Following the incident common people, the silent
majority shall mourn; the dead unfortunates’ relatives shall weep
silently; sane souls shall search psychology of property owning classes.
Then, a silence shall shroud sad memories. And,
moments shall continue ticking until another similar incident resurrects
publicly. This is the prevailing pattern. It’s a pattern of unnatural
death of the weak, of the workers.
One can look at history as one move from these
issues. Pertinently one can search the number of collapse of buildings
constructed by the British raj and the Mughals. One can compare
technology and technical knowledge between the three: the Mughals, the
colonialists, the Savar and similar cases. Even, one can compare the
enforcement of relevant law, styles and levels of monitoring/supervision
of these three. One can ask: Were they, the colonial masters and the
Mughal emperors, less greedy than today’s masters of capital? Were they
more efficient in areas of construction, supervision, enforcement and
governance than the propertied classes of today? What’s and where does
lie the root of better construction, supervision, enforcement of law? Is
it simply reluctance, indifference, inefficiency and corruption that
played role in the collapse of the building? Even, are not there roots
of indifference, inefficiency and corruption if these are the causes
behind the collapse incident? Do these show a segment’s “mental”
capability or incapability?
Answers to these questions will help identify the
problem and rectify measures being followed. Even connections and actors
can be identified. A graver picture can emerge.
A sociologist or a political scientist shall put a
number of questions, and, those are related to people: How long shall
the commoners silently tolerate these collapses and deaths? Is their no
limit to tolerance? What waits if mass tolerance is not unlimited? Is
there any possibility of political expression if the limit of tolerance
is crossed?
Working hands and brains that produce for owners of
capital shall not remain inactive and silent forever. Not only political
and economic misdoings, deaths can also devour a system’s
acceptability. It does not happen instantly. It happens slowly and
silently. But it happens. This pushes mature systems to practice rules
of necessary measures: accountability, enforcement of pronounced
measures. This pushes mature systems even to impose fine on a head
constable or on a member of a royal family for violation of traffic
rule. Only immature systems dream of hiding skeletons in cupboards.
The commoners shall question: Is this the way of
payment for producing surplus value? Have deaths of workers turned the
norm? And, the commoners shall not accept the payment, shall not accept
the norm.
The commoners shall compare the number of unnatural
deaths of commoners and capital owners over the years and shall try to
find out the causes active with the incidents as in their humble life
they also yearn for natural death.
Propaganda tries to manipulate people-mind.
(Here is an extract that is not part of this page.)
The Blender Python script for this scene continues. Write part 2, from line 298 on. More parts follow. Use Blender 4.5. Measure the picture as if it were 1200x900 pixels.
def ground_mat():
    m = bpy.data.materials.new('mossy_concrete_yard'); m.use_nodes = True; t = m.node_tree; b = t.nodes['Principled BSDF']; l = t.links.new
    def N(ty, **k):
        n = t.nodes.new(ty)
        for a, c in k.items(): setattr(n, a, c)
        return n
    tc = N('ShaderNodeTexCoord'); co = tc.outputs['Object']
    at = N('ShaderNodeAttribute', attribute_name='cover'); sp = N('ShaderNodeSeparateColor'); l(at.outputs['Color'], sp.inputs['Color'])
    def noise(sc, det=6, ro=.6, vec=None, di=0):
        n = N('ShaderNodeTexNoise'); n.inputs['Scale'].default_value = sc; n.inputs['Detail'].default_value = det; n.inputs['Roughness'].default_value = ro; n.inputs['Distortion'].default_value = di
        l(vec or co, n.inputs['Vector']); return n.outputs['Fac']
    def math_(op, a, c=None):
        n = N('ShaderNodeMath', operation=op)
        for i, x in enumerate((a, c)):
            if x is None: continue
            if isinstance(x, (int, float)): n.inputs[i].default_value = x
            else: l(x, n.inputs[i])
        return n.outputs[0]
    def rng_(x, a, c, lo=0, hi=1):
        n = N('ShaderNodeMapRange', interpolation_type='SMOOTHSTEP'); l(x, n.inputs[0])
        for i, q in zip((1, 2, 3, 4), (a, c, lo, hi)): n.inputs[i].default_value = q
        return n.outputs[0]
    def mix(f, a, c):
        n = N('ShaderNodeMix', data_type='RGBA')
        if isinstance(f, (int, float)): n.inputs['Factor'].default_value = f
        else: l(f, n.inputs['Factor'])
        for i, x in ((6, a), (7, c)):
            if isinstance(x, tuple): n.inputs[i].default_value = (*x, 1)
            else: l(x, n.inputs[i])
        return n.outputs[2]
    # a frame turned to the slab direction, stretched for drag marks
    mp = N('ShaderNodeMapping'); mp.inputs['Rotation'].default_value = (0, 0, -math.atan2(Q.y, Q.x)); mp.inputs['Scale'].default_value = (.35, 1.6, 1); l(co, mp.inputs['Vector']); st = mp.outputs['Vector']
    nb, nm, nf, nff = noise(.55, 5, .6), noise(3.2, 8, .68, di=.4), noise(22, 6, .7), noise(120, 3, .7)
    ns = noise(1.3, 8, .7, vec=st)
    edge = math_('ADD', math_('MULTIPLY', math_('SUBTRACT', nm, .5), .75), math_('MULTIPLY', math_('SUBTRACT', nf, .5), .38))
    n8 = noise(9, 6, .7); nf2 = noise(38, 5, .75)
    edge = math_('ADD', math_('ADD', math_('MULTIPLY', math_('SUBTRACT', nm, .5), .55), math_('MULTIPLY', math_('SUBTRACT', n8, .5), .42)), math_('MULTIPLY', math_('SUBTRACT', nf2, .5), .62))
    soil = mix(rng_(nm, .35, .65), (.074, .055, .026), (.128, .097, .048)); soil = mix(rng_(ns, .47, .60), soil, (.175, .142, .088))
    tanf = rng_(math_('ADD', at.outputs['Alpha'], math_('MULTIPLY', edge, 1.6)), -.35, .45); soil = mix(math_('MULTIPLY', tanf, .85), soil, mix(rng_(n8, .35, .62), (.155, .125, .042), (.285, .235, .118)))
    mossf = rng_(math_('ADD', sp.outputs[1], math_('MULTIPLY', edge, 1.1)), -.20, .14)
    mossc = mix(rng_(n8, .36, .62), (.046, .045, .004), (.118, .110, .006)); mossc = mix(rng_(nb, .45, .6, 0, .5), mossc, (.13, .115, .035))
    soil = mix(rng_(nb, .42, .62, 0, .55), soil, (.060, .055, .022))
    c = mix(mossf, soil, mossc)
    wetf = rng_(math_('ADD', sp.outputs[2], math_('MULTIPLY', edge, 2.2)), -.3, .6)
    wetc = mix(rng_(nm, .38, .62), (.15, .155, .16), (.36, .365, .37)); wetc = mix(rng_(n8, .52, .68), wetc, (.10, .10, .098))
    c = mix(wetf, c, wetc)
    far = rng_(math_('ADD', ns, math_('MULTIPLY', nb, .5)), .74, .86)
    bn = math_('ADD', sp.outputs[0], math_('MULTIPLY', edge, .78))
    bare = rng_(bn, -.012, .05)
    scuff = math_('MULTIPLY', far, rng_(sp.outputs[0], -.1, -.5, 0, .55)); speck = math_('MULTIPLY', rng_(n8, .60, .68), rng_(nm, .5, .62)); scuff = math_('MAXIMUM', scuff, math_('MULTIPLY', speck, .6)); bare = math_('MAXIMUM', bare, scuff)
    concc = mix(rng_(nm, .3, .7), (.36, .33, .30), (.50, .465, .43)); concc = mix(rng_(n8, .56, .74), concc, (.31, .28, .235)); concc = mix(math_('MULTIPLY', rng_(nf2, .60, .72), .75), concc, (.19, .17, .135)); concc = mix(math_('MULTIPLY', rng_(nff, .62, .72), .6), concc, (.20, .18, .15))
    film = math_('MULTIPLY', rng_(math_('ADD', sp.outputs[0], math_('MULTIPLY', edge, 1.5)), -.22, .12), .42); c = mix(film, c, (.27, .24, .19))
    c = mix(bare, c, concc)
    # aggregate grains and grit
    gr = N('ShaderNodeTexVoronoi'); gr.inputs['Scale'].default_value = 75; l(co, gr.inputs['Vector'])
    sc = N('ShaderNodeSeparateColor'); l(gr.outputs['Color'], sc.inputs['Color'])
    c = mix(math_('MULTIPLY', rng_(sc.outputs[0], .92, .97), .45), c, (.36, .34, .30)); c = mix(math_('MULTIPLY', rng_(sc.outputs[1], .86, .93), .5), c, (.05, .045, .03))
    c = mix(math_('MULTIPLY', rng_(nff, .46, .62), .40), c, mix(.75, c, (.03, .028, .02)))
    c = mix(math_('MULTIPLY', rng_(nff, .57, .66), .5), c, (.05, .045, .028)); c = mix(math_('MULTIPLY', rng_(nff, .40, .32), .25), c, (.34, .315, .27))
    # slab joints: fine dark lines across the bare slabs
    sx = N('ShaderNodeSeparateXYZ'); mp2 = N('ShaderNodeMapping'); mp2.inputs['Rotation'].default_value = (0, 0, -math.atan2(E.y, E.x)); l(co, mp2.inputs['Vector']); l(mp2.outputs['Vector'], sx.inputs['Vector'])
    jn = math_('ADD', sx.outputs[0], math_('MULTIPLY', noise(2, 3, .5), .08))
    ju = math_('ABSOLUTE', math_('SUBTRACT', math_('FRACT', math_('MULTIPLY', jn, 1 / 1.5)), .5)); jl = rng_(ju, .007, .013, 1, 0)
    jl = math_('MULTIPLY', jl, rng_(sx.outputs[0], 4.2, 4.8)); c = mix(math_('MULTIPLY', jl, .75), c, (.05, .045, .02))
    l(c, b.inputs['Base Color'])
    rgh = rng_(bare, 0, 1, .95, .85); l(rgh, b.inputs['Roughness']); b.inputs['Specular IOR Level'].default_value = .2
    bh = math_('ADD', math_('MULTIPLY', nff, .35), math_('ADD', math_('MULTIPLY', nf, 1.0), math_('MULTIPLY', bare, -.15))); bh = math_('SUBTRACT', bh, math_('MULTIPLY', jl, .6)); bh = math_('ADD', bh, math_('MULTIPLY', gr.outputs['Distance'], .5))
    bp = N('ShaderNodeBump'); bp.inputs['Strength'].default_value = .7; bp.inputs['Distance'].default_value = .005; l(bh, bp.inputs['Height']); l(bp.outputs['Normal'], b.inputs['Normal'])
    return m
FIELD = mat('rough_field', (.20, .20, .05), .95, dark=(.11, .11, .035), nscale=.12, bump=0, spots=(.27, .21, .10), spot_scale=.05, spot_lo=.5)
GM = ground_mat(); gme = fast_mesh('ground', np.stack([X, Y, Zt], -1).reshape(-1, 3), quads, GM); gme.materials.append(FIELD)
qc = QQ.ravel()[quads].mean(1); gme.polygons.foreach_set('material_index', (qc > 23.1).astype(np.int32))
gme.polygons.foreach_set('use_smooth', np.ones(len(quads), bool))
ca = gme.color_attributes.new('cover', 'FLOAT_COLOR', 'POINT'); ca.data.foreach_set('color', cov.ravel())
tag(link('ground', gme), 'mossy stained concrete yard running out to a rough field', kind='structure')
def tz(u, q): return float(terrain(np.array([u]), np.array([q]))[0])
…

But
ultimately it’s reality that teaches, that helps summarize experiences
gathered over a long period. This makes propagandists ultimately fail.
Even charity ultimately does not work. It slows down
expression of discontent for a temporary period. But it has limit.
Otherwise emperors could have escaped rebellions by resorting to
charities. And, death is more powerful than charity.
Working people, how much wretched they may be, don’t
long for unnatural death. Don’t they deserve a natural death? This
question shall haunt all working people as they experience repeated
unnatural deaths of their class members. They shall question the amount
of profit capital requires to survive? And, they shall search answers to
the questions as they find their deaths are repeatedly neither natural
nor dignified.
It’s difficult to ignore working people power. It’s
so difficult that anti-worker forces are compelled to propagate
pro-worker claims.
The Savar worker-deaths shall live as capital’s tomb
of indifference to worker-life and shall remind workers of all
generations the cruel character of capital. It shall remind workers the
state of workers’ life in a society. It’s not a happy situation for
capital as capital can’t escape wrath of labor.